> _Description of the task_
Copy out each line in the material below that has the word "scene".
+ + +
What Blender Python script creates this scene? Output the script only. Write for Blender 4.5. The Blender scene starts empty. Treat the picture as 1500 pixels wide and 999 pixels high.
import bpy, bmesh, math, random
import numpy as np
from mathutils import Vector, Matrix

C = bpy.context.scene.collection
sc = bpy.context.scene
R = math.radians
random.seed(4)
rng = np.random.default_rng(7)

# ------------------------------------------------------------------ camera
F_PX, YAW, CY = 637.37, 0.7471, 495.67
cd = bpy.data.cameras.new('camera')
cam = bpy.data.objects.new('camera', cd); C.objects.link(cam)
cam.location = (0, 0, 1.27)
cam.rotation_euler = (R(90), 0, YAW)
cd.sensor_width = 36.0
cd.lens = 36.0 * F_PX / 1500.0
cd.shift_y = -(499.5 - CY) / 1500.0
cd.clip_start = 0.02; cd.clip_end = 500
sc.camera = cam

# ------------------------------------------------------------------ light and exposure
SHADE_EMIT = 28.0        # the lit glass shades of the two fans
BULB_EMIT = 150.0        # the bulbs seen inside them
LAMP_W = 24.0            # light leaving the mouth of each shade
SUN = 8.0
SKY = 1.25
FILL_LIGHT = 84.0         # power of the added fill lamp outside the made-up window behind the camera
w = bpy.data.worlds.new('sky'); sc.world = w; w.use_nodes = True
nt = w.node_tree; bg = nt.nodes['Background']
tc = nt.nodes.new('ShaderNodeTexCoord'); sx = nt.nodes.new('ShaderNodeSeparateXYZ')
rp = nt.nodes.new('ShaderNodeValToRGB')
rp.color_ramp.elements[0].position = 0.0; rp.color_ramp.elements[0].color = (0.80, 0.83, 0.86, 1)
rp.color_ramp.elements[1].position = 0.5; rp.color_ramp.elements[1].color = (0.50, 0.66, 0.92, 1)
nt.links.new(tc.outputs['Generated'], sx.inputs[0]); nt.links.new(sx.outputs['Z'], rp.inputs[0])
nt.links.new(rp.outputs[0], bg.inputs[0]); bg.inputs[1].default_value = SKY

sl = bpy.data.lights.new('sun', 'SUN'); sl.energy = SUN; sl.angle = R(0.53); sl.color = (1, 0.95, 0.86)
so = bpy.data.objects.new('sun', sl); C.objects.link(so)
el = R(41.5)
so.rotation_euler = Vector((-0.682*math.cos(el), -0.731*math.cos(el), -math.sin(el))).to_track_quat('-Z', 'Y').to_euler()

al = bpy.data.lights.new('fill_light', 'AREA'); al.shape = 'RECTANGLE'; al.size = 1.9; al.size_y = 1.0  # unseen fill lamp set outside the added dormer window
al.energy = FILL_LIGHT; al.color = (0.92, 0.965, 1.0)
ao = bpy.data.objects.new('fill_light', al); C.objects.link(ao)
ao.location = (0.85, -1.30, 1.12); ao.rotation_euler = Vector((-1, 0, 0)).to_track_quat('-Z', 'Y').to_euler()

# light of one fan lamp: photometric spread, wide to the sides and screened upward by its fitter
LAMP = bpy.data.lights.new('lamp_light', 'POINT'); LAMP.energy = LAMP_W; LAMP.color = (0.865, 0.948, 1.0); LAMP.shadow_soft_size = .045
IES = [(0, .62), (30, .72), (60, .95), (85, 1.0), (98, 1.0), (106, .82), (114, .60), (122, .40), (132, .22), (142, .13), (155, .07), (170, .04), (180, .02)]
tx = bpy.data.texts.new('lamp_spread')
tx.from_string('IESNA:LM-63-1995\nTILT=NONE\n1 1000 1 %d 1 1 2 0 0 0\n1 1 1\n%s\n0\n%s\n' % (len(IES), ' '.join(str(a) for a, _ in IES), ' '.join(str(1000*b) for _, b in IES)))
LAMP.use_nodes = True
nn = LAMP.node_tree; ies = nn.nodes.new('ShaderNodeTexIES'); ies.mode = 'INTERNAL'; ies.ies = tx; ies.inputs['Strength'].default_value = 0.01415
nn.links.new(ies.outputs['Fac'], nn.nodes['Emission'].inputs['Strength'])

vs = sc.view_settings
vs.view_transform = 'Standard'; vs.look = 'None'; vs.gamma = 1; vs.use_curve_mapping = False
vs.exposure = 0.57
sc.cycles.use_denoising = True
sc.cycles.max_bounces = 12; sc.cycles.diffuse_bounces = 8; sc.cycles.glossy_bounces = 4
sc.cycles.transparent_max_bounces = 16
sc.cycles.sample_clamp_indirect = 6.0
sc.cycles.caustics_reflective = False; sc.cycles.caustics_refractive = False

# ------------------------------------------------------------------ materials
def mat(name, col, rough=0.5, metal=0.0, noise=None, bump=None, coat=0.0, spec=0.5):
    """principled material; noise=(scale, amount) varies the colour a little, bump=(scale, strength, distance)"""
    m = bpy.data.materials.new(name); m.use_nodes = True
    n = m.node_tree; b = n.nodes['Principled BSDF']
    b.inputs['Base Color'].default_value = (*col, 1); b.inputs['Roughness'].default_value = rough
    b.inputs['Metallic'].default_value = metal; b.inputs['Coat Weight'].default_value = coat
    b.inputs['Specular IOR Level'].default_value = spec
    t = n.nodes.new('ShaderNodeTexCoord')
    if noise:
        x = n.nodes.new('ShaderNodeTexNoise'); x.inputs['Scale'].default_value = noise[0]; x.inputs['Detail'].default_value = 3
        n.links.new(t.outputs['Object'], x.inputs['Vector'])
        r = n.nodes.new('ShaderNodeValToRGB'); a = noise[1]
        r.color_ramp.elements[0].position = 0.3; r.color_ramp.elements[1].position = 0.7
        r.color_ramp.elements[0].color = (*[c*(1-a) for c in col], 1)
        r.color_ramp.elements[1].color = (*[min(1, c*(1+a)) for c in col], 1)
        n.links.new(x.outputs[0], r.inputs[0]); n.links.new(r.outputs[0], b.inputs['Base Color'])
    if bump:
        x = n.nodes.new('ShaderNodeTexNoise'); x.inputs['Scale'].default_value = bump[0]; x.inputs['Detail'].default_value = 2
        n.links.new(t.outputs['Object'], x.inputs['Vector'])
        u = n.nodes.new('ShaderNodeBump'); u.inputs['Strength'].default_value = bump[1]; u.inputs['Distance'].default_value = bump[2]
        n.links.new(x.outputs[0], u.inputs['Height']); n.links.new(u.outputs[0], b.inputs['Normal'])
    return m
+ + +
> _Exercise output_
What Blender Python script creates this scene? Output the script only. Write for Blender 4.5. The Blender scene starts empty. Treat the picture as 1500 pixels wide and 999 pixels high.
C = bpy.context.scene.collection
sc = bpy.context.scene